# WRITTEN PROBLEM
Give again only the lines beginning with the one that contains "Write a Blender" and ending with the one that contains "scene.camera = cam_ob"; include both of those lines.
BEGIN
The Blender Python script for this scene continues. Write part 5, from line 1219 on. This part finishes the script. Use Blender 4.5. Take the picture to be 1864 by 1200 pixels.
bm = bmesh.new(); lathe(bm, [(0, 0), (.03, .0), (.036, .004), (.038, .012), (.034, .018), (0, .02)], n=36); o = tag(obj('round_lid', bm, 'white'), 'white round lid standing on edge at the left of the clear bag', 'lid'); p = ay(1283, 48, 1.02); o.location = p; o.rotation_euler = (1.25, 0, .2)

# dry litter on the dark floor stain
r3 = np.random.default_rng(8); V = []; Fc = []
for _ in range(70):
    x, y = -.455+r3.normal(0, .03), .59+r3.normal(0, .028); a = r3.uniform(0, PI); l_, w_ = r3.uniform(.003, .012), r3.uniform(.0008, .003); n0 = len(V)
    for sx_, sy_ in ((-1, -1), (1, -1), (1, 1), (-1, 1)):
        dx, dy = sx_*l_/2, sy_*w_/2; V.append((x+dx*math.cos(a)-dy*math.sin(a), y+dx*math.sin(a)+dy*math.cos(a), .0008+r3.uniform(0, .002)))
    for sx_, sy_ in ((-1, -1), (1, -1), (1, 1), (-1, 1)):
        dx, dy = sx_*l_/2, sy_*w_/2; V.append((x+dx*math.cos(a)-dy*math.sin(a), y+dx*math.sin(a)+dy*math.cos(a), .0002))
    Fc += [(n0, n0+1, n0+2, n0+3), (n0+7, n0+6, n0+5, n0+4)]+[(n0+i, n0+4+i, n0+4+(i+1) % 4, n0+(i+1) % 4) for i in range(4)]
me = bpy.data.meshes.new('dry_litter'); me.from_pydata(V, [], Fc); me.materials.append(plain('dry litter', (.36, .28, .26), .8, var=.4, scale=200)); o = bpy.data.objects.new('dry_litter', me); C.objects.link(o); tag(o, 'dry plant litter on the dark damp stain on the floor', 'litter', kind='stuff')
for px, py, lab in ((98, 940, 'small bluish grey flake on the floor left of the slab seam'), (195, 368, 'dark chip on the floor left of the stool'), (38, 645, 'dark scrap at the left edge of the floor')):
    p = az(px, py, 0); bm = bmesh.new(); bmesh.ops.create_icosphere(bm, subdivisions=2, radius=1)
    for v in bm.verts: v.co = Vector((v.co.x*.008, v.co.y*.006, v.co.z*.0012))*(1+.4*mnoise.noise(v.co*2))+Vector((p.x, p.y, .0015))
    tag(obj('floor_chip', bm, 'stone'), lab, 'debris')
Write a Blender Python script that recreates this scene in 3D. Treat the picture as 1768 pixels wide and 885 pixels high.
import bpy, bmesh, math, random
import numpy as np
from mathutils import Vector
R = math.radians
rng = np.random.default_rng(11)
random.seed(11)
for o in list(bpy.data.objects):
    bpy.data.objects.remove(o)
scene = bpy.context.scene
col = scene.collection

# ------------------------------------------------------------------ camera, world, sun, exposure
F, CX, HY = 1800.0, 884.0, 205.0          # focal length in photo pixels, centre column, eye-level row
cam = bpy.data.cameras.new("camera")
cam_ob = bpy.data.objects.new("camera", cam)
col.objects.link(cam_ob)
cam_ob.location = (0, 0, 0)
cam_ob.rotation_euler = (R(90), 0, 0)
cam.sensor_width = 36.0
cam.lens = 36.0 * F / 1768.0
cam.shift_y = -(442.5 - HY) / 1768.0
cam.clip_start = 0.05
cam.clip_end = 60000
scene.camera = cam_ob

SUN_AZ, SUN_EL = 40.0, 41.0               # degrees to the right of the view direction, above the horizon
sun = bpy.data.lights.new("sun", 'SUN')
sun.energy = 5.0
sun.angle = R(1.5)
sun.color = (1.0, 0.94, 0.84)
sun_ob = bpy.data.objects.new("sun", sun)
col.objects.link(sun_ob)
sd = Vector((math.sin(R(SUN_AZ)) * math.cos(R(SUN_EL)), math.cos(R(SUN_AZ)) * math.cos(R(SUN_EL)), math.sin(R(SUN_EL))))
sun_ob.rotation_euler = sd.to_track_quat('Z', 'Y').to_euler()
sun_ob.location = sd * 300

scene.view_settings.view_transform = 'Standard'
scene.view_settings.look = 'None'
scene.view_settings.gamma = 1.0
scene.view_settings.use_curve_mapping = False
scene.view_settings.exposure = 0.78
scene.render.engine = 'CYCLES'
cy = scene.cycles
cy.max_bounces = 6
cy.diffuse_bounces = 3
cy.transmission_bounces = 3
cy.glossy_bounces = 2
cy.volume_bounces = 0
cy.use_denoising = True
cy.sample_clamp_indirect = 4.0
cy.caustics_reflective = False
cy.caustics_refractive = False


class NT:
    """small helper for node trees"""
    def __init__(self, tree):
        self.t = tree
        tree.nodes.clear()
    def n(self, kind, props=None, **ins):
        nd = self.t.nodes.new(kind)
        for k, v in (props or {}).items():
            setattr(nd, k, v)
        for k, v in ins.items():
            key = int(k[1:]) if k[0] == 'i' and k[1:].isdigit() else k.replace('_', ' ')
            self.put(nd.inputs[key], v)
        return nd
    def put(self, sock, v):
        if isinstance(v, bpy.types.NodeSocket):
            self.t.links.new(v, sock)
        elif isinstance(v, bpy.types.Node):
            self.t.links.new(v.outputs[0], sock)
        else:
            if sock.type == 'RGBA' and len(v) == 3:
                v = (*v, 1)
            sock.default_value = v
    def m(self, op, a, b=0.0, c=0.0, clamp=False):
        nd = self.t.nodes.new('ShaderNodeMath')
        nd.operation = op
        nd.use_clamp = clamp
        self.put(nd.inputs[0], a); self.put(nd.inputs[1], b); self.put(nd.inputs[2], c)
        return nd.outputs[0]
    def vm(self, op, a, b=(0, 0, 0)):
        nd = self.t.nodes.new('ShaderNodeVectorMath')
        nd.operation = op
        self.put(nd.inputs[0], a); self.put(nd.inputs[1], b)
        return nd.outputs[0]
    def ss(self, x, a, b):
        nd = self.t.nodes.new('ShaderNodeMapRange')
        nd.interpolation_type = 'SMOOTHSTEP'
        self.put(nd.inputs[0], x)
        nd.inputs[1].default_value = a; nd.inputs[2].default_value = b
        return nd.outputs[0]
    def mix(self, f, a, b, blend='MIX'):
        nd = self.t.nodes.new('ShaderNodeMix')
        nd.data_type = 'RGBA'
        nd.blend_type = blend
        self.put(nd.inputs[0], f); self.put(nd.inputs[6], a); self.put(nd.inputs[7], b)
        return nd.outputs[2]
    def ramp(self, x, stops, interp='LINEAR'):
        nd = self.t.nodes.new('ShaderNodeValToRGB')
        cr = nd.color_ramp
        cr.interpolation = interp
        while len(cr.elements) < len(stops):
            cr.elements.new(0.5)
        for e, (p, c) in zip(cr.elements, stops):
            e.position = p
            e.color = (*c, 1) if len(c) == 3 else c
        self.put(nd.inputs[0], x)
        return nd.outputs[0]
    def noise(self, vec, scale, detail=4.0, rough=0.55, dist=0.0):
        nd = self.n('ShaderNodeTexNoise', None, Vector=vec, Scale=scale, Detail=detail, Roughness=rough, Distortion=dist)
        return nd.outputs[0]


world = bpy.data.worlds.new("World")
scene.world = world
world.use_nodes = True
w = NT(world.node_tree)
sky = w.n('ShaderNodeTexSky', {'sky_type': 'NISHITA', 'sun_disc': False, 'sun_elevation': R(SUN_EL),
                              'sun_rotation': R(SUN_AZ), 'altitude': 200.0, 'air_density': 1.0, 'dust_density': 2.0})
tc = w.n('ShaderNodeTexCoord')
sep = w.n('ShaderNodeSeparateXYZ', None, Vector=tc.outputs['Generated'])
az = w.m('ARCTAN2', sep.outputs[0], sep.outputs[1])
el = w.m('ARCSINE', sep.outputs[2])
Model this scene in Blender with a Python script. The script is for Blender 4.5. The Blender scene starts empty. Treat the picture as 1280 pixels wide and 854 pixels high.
END
# SOLUTION TO THIS EXERCISE
Write a Blender Python script that recreates this scene in 3D. Treat the picture as 1768 pixels wide and 885 pixels high.
import bpy, bmesh, math, random
import numpy as np
from mathutils import Vector
R = math.radians
rng = np.random.default_rng(11)
random.seed(11)
for o in list(bpy.data.objects):
    bpy.data.objects.remove(o)
scene = bpy.context.scene
col = scene.collection

# ------------------------------------------------------------------ camera, world, sun, exposure
F, CX, HY = 1800.0, 884.0, 205.0          # focal length in photo pixels, centre column, eye-level row
cam = bpy.data.cameras.new("camera")
cam_ob = bpy.data.objects.new("camera", cam)
col.objects.link(cam_ob)
cam_ob.location = (0, 0, 0)
cam_ob.rotation_euler = (R(90), 0, 0)
cam.sensor_width = 36.0
cam.lens = 36.0 * F / 1768.0
cam.shift_y = -(442.5 - HY) / 1768.0
cam.clip_start = 0.05
cam.clip_end = 60000
scene.camera = cam_ob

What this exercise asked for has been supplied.